TRIBUNNEWS.COM, JAKARTA - Peneliti senior Pusat Penelitian Politik Lembaga Ilmu Pengetahuan Indonesia (LIPI) Syamsuddin Haris menanggapi Ketum Partai Gerindra Prabowo Subianto yang merapat ke kabinet Presiden Joko Widodo.
Menurut Syamsuddin, harusnya Prabowo menolak tawaran masuk kabinet dan Jokowi tidak mengajak masuk kebinet. Sehingga, hal itu bisa menciptakan demokrasi yang sehat.
Hal itu disampaikan Syamsuddin Haris saat diskusi bertajuk 'Mencermati Kabinet Jokowi Jilid II' di kawasan Cikini, Jakarta Pusat, Selasa (22/10/2019).
"Nasionalitas demokrasi, pemilu untuk mewujudkan gagasan demokrasi itu sendiri. Makanya ada kompetisi di dalam pemilu Presiden. Yang menang, ya, berkuasa, yang kalah, ya, legowo. Bukan kemudian diajak masuk semua. Itu baru demokrasi sehat," ujar Syamsuddin.
Baca: PAN Akan Lebih Leluasa Kontrol Pemerintahan di DPR
Ia pun mengatakan, jika semua oposisi masuk kedalam koalisi Jokowi maka model negara bukan lagi demokrasi tapi menjadi model negara integralistik.

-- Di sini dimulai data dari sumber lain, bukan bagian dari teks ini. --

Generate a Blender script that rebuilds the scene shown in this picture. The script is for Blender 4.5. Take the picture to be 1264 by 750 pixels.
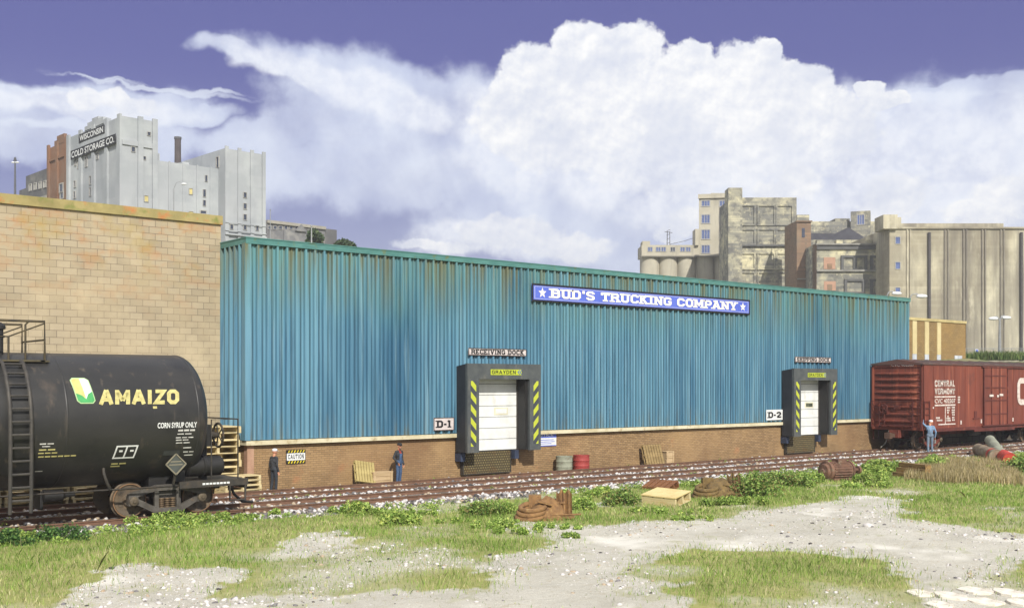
import bpy, bmesh, math, random
import numpy as np
from mathutils import Vector, Matrix
random.seed(7); RNG = np.random.default_rng(11)
for o in list(bpy.data.objects): bpy.data.objects.remove(o, do_unlink=True)
SC = bpy.context.scene; COL = SC.collection
R = math.radians; PI = math.pi

# ------------------------------------------------------------------ camera, sky, sun, exposure
YAW = R(50.415); CS, SN = math.cos(YAW), math.sin(YAW)
CX, CY, CZ = -18.43, -37.7, 4.0                 # X runs along the blue facade, Y into the building
F = 1356.0
cam_d = bpy.data.cameras.new('camera'); cam = bpy.data.objects.new('camera', cam_d); COL.objects.link(cam)
cam.location = (CX, CY, CZ); cam.rotation_euler = (R(90), 0, YAW - R(90))
cam_d.sensor_width = 36; cam_d.lens = 36 * F / 1264; cam_d.shift_y = 99 / 1264
cam_d.clip_start = .5; cam_d.clip_end = 6000
SC.camera = cam
SC.view_settings.view_transform = 'Standard'; SC.view_settings.look = 'None'
SC.view_settings.exposure = 0.22; SC.view_settings.gamma = 1; SC.view_settings.use_curve_mapping = False
SC.render.resolution_x = 1024; SC.render.resolution_y = 607

SUN_DIR = Vector((.42, 1.0, -.80)).normalized()   # direction the light travels
sun_d = bpy.data.lights.new('sun', 'SUN'); sun = bpy.data.objects.new('sun', sun_d); COL.objects.link(sun)
sun_d.energy = 4.6; sun_d.angle = R(.6); sun_d.color = (1, .955, .875)
sun.rotation_euler = SUN_DIR.to_track_quat('-Z', 'Y').to_euler(); sun.location = (0, -60, 60)
ELEV = math.asin(-SUN_DIR.z)

W = bpy.data.worlds.new('World'); SC.world = W; W.use_nodes = True
def build_world():
    nt = W.node_tree; nt.nodes.clear(); L = nt.links
    def N(t, **k):
        n = nt.nodes.new(t)
        for a, b in k.items(): setattr(n, a, b)
        return n
    def inp(n, i, v):
        if hasattr(v, 'is_linked') or isinstance(v, bpy.types.NodeSocket): L.new(v, n.inputs[i])
        else: n.inputs[i].default_value = v
    def m(op, a, b=0.0, c=None, clamp=False):
        n = N('ShaderNodeMath', operation=op, use_clamp=clamp); inp(n, 0, a); inp(n, 1, b)
        if c is not None: inp(n, 2, c)
        return n.outputs[0]
    def mixc(f, a, b):
        n = N('ShaderNodeMix', data_type='RGBA'); inp(n, 0, f); inp(n, 6, a); inp(n, 7, b); return n.outputs[2]
    def mulc(a, b):
        n = N('ShaderNodeMix', data_type='RGBA', blend_type='MULTIPLY'); inp(n, 0, 1.0); inp(n, 6, a); inp(n, 7, b); return n.outputs[2]
    def smooth(x, lo, hi):
        n = N('ShaderNodeMapRange', interpolation_type='SMOOTHSTEP'); inp(n, 0, x); inp(n, 1, lo); inp(n, 2, hi); return n.outputs[0]
    def comb(x, y, z=0.0):
        n = N('ShaderNodeCombineXYZ'); inp(n, 0, x); inp(n, 1, y); inp(n, 2, z); return n.outputs[0]
    def noise(v, sc, det, rough=.55, dist=0.0):
        n = N('ShaderNodeTexNoise'); L.new(v, n.inputs['Vector']); n.inputs['Scale'].default_value = sc
        n.inputs['Detail'].default_value = det; n.inputs['Roughness'].default_value = rough
        n.inputs['Distortion'].default_value = dist; return n.outputs[0]
    tc = N('ShaderNodeTexCoord')
    sky = N('ShaderNodeTexSky', sky_type='NISHITA'); sky.sun_disc = False
    sky.sun_elevation = ELEV; sky.sun_rotation = math.atan2(-SUN_DIR.x, -SUN_DIR.y); sky.air_density = 1; sky.dust_density = .6; sky.ozone_density = 3
    sp = N('ShaderNodeSeparateXYZ'); L.new(tc.outputs['Generated'], sp.inputs[0])
    x, y, z = sp.outputs
    # compass bearing and height angle of the view direction, in degrees from the street's own bearing
    fwd = m('ADD', m('MULTIPLY', x, CS), m('MULTIPLY', y, SN)); rgt = m('SUBTRACT', m('MULTIPLY', x, SN), m('MULTIPLY', y, CS))
    az = m('MULTIPLY', m('ARCTAN2', rgt, fwd), 180 / PI)
    el = m('MULTIPLY', m('ARCSINE', z), 180 / PI)
    P = comb(az, el)
    def deg(px, py):
        a = (px - 632) / F; e = (474 - py) / F
        return math.degrees(math.atan(a)), math.degrees(math.atan(e / math.sqrt(1 + a * a)))
    K = math.degrees(1 / F)
    def warp(sc, amt, seed):
        n = N('ShaderNodeTexNoise'); v = N('ShaderNodeVectorMath', operation='ADD'); L.new(P, v.inputs[0]); v.inputs[1].default_value = (seed, seed * 1.7, 0)
        L.new(v.outputs[0], n.inputs['Vector']); n.inputs['Scale'].default_value = sc; n.inputs['Detail'].default_value = 4
        s = N('ShaderNodeVectorMath', operation='SUBTRACT'); L.new(n.outputs['Color'], s.inputs[0]); s.inputs[1].default_value = (.5, .5, .5)
        q = N('ShaderNodeVectorMath', operation='SCALE'); L.new(s.outputs[0], q.inputs[0]); q.inputs['Scale'].default_value = amt
        a = N('ShaderNodeVectorMath', operation='ADD'); L.new(P, a.inputs[0]); L.new(q.outputs[0], a.inputs[1]); return a.outputs[0]
    def field(V, blobs):
        acc = None
        for (px, py, rx, ry, *t) in blobs:
            ax, ay = deg(px, py)
            s = N('ShaderNodeVectorMath', operation='SUBTRACT'); L.new(V, s.inputs[0]); s.inputs[1].default_value = (ax, ay, 0)
            v = s.outputs[0]
            if t:
                r = N('ShaderNodeVectorRotate', rotation_type='Z_AXIS'); L.new(v, r.inputs[0]); r.inputs['Angle'].default_value = R(t[0]); v = r.outputs[0]
            q = N('ShaderNodeVectorMath', operation='MULTIPLY'); L.new(v, q.inputs[0]); q.inputs[1].default_value = (1 / (rx * K), 1 / (ry * K), 0)
            ln = N('ShaderNodeVectorMath', operation='LENGTH'); L.new(q.outputs[0], ln.inputs[0])
            d = m('SUBTRACT', 1.0, ln.outputs['Value'])
            acc = d if acc is None else m('MAXIMUM', acc, d)
        return acc
    CUM = [(720,150,150,70),(860,170,190,80),(660,140,80,50),(1000,165,90,50),(665,95,58,42),(722,62,50,36),(775,65,55,36),(640,110,40,30),(735,110,115,66),(850,92,44,40),(925,88,52,42),(948,70,22,24),(900,125,115,55),
           (985,110,46,36),(1005,125,30,26),(1072,113,22,14),(1092,124,36,13),(790,150,170,70),(950,160,120,60)]
    CUM2 = [(985,225,34,26),(960,240,30,20),(1110,240,46,32),(1085,262,30,24),(1236,245,40,30),(1200,265,40,20),(842,272,22,24),(826,290,22,16),
           (605,284,52,22),(650,290,60,24),(700,306,70,22),(540,303,70,9),(108,124,27,14),(140,122,22,12),(170,134,30,14)]
    SOFT = [(900,250,420,110),(700,250,200,90),(1180,230,260,120),(1240,120,120,22),(60,170,240,40),(480,150,160,60,10),(330,76,95,15,9),(400,92,130,28,12),(500,118,150,44,14),(620,165,190,70,10),(800,190,260,100),(1080,180,260,72),(1240,150,150,42),(560,210,330,60),
            (1000,270,420,70),(60,136,190,26),(150,132,120,26),(215,145,80,16,-8),(330,172,110,34,-12),(420,160,120,40),(1180,120,160,14,-6)]
    SOFTR = [(760,185,220,75),(960,200,240,90),(1190,210,190,85),(640,150,110,50),(380,92,120,22,11),(480,125,110,30,14),(1130,260,250,60),(870,255,120,45),(110,135,130,18),(600,300,120,24)]
    STREAK = [(60,112,120,5),(180,108,120,4,3),(260,114,50,4),(40,152,200,9),(1130,122,110,7),(120,98,60,3)]
    n_big = noise(P, .16, 6, .6); n_fine = noise(P, .75, 9, .64); n_mid = noise(P, .33, 5, .55)
    vw = warp(.30, 2.6, 3.1); vw2 = warp(.7, 1.1, 8.2)
    stretch = N('ShaderNodeVectorMath', operation='MULTIPLY'); L.new(P, stretch.inputs[0]); stretch.inputs[1].default_value = (.35, 1.6, 1)
    n_str = noise(stretch.outputs[0], .5, 6, .6)
    bill = N('ShaderNodeTexVoronoi', feature='SMOOTH_F1'); L.new(vw2, bill.inputs['Vector']); bill.inputs['Scale'].default_value = .85; bill.inputs['Smoothness'].default_value = .4
    fc = m('ADD', field(vw2, CUM), m('ADD', m('ADD', m('MULTIPLY', m('SUBTRACT', n_fine, .5), .46), m('MULTIPLY', m('SUBTRACT', noise(P, 2.4, 8, .66), .5), .26)), m('MULTIPLY', m('SUBTRACT', .35, bill.outputs['Distance']), .15)))
    fc2 = m('ADD', field(vw2, CUM2), m('ADD', m('MULTIPLY', m('SUBTRACT', n_fine, .5), .75), m('MULTIPLY', m('SUBTRACT', .35, bill.outputs['Distance']), .2)))
    fs = m('ADD', field(vw, SOFT), m('MULTIPLY', m('SUBTRACT', n_mid, .5), .9))
    ft = m('ADD', field(vw2, STREAK), m('MULTIPLY', m('SUBTRACT', n_str, .55), 2.2))
    a_c = smooth(fc, .0, .16); a_c2 = m('MULTIPLY', smooth(fc2, .0, .34), .82)
    a_s = m('MULTIPLY', smooth(fs, -.08, .34), m('ADD', .62, m('MULTIPLY', smooth(n_big, .25, .6), .38)))
    a_t = m('MULTIPLY', smooth(ft, -.1, .7), .75)
    # clear sky: Nishita, its hue shifted to the violet of the photograph, paling to lilac near the horizon
    up = smooth(el, 1.0, 16.5)
    tint = mixc(up, SKY_LOW, SKY_HIGH)
    base = mixc(.68, mulc(sky.outputs[0], (.72, .50, .62, 1)), tint)
    shade = m('ADD', m('MULTIPLY', smooth(n_mid, .3, .68), .6), m('MULTIPLY', smooth(fs, .15, 1.0), .35), clamp=True)
    veil = mixc(shade, CL_DARK, CL_MID)
    col = mixc(a_s, base, veil)
    col = mixc(a_t, col, CL_MID)
    away = m('MAXIMUM', smooth(m('ABSOLUTE', az), 32.0, 50.0), smooth(el, 26.0, 40.0)); col = mixc(m('MULTIPLY', away, m('ADD', .45, m('MULTIPLY', smooth(n_big, .35, .6), .5))), col, CL_PALE)   # pale broken cloud added over the unseen sky to whiten the fill light
    fr = m('ADD', field(vw, SOFTR), m('MULTIPLY', m('SUBTRACT', n_mid, .5), .8)); col = mixc(m('MULTIPLY', smooth(fr, -.05, .4), m('ADD', .32, m('MULTIPLY', smooth(n_fine, .33, .66), .5))), col, CL_PALE)
    # cumulus: lit billows against bluish hollows
    off = N('ShaderNodeVectorMath', operation='ADD'); L.new(P, off.inputs[0]); off.inputs[1].default_value = (-.16, .30, 0)
    n_up = noise(off.outputs[0], .75, 9, .64); n_soft = noise(P, .30, 4, .5); relief = m('ADD', m('MULTIPLY', m('SUBTRACT', n_fine, n_up), 1.5), .70)
    lit = m('MULTIPLY', relief, m('ADD', .55, m('MULTIPLY', smooth(n_soft, .35, .62), .6)), clamp=True)
    cumc = mixc(lit, CL_HOLLOW, CL_WHITE)
    edge = m('MULTIPLY', a_c, m('SUBTRACT', 1.0, m('MULTIPLY', smooth(m('SUBTRACT', 12.2, el), -1.0, 3.6), .85)))
    col = mixc(edge, col, cumc)
    col = mixc(a_c2, col, cumc)
    bg = N('ShaderNodeBackground'); L.new(col, bg.inputs[0]); bg.inputs[1].default_value = .1
    out = N('ShaderNodeOutputWorld'); L.new(bg.outputs[0], out.inputs[0])
def lin(c):
    return tuple(((v / 255) / 12.92 if v / 255 <= .04045 else ((v / 255 + .055) / 1.055) ** 2.4) for v in c)
def sky8(c, k=7.6): return tuple(v * k for v in lin(c)) + (1,)
SKY_LOW = sky8((190, 202, 232), 8.2); SKY_HIGH = sky8((102, 104, 180), 7.5); CL_DARK = sky8((200, 209, 237), 8.6); CL_MID = sky8((228, 235, 250), 8.9); CL_HOLLOW = sky8((214, 222, 243), 8.2); CL_PALE = sky8((242, 245, 252), 9.3); CL_WHITE = sky8((255, 255, 255), 9.0)
build_world()
SC.cycles.use_denoising = True

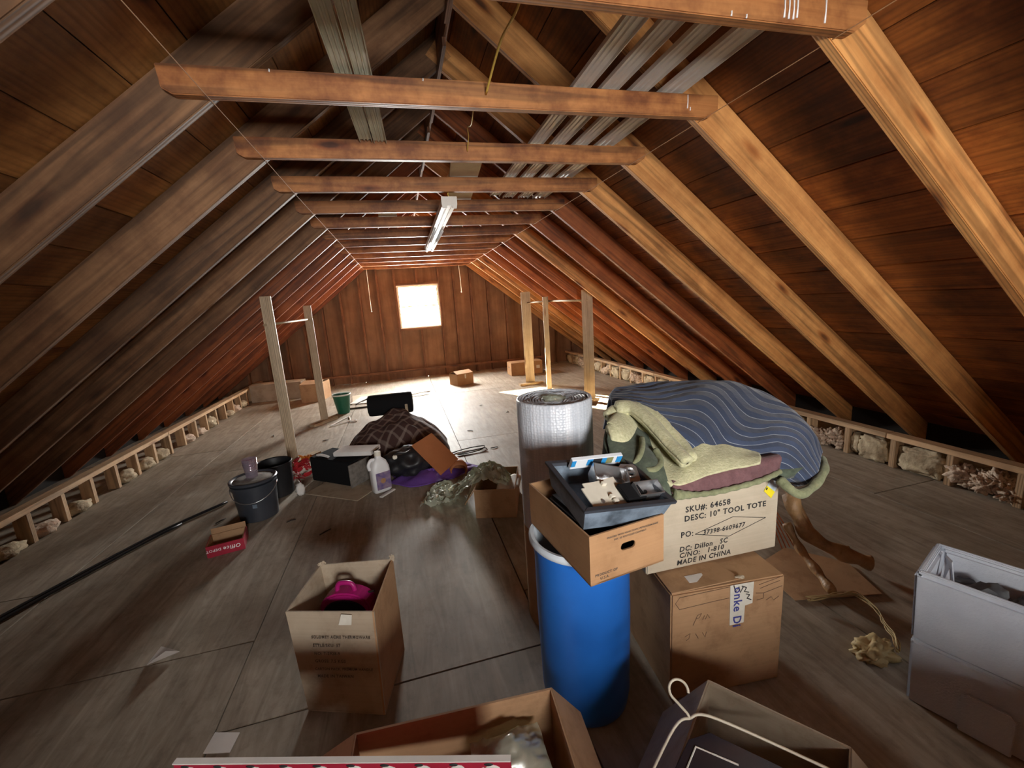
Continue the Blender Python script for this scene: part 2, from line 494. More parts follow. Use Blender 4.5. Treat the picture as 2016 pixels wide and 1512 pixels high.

"Kalau semua diajak masuk ato katakanlah posisi tinggal PKS misalnya ini bisa membawa apa yang dicita-citakan oleh Profesor Soepomo pada saat sidang-sidang BPUPKI menjelang 17 Agustus 1945. Apa itu? yaitu model negara integralistik, model negara kekeluargaan, ini sungguh-sungguh mengancam kekeluargaan," katanya.
"Di dalam konsep negara kekeluargaan ato integral, tidak ada oposisi. Semua itu keluarga. Tidak mungkin kepala keluarga menyakiti anggota keluarga. Nah itu kan konsepnya walaupun dalam kenyataan tidak demikian pada zaman Pak Harto," tambahnya.
Syamsuddin juga menjelaskan, konsekuensi logis berasal dari Otoritas Presiden dipagari oleh moralitas publik.
Sehingga, nasionalitas demokrasi tentunya oposisi tidak bergabung ke dalam pemerintahan.
"Tentu saja, mestinya Pak Jokowi tidak usah mengajak Gerindra ke kabinet. Semestinya Pak Prabowo dan teman-teman menolak ajakan itu," jelasnya.